Viertens: Ein in gewerkschaftlichen Zusammenhängen gefangener Freund äußerte auf die Frage zum Konflikt, um die Auslagerung der Service-Sparte bei der Telekom: “Gewerkschaften können nicht scheitern!” Ein Befund, der nahelegt, dass Gewerkschaften zwar gedemütigt werden, aber dies in jeder Hinsicht dementieren würden. Für die Demutsforschung sind die Gewerkschaften völlig ungeeignete Probanten.

Fünftens: Professor Stephan A. Jansen, der Gründungspräsident und Geschäftsführer der Zeppelin Universität in Friedrichshafen forderte in einem Beitrag für die Financial Times Deutschland vom 16. November 2004 unter den Stichworten Mut und Demut: “Manager sind Agenten der Wahrscheinlichkeiten. Ihre Funktion: Unwahrscheinliches wahrscheinlich zu machen und zu realisieren.(…) Das erzwingt eine für die erfolgsgewöhnte Betriebswirtschaftslehre noch unübliche Auseinandersetzung mit der üblicheren Praxis des Scheiterns.”
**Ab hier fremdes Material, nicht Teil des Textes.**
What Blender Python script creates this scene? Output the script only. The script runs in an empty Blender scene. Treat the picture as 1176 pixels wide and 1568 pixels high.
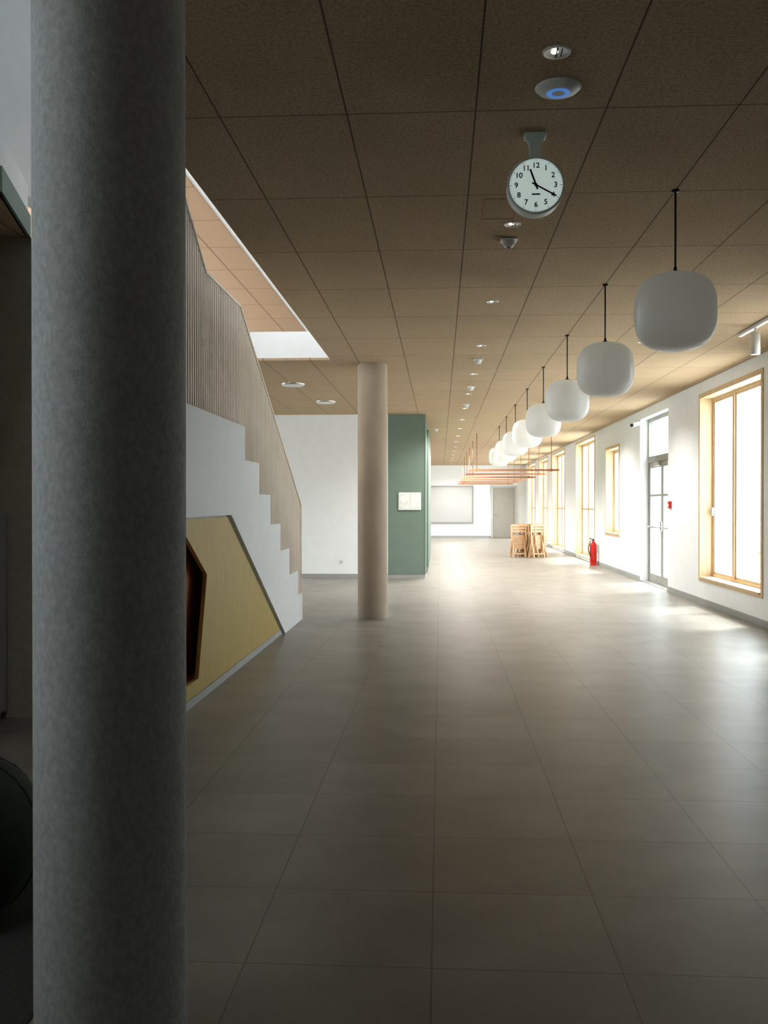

Professor Stephan A. Jansen hat übrigens im neuen brand eins ein interessantes Interview zum Thema “Programmierte Paranoia” gegeben. Seine Aussagen in diesem Interview schlagen in die gleiche Kerbe, was die Beherrschbarkeit komplexer Strukturen betrifft. Für einen zukünftig zu etablierende Lehrstuhl der Demutsforschung in Deutschland sind Prof. Stephan A. Jansen und Bazon Brock, mit seiner Theorie der Vollendung durch Scheitern, ganz heiße Kandidaten. Auch ich würde da gewisse Ansprüche anmelden.

Eine Beobachtung der letzten Wochen kann ich noch nicht ganz einordnen. Ich vermute es handelt sich dabei ebenfalls um einen ernstzunehmenden Trend, der vielleicht auch mit der Renaissance des Begriffs Demut zu tun hat.

Kurz nachdem die ersten Dopingfälle bei der diesjährigen Tour de France bekannt wurden, wollte ich Boule-Kugeln kaufen. In allen einschlägigen Geschäften waren diese jedoch ausverkauft. Mutmaßlicherweise hatte sich eine nicht unerhebliche Zahl meiner Zeitgenossen dazu entschlossen, statt einem breit angelegten Drogenexperiment von Pedaltretern im Fernsehn beizuwohnen, selbst in den Leistungssport einzusteigen. Boule steht nicht im Verdacht, dass durch die Einnahme verbotener Substanzen, Leistungssteigerungen zu erwarten wären. Im Gegenteil: Beim Boule-Spiel sollte man mit buddistischer Gelassenheit und Demut den Dingen ihren Lauf lassen. Am besten spielt sich Boule immer noch mit einer Zigarette im Mundwinkel und einem Glas Rotwein in der Hinterhand. Gibt es ein besseres Symbol für die Wiederentdeckung des menschlichen Maßes im Leistungssport?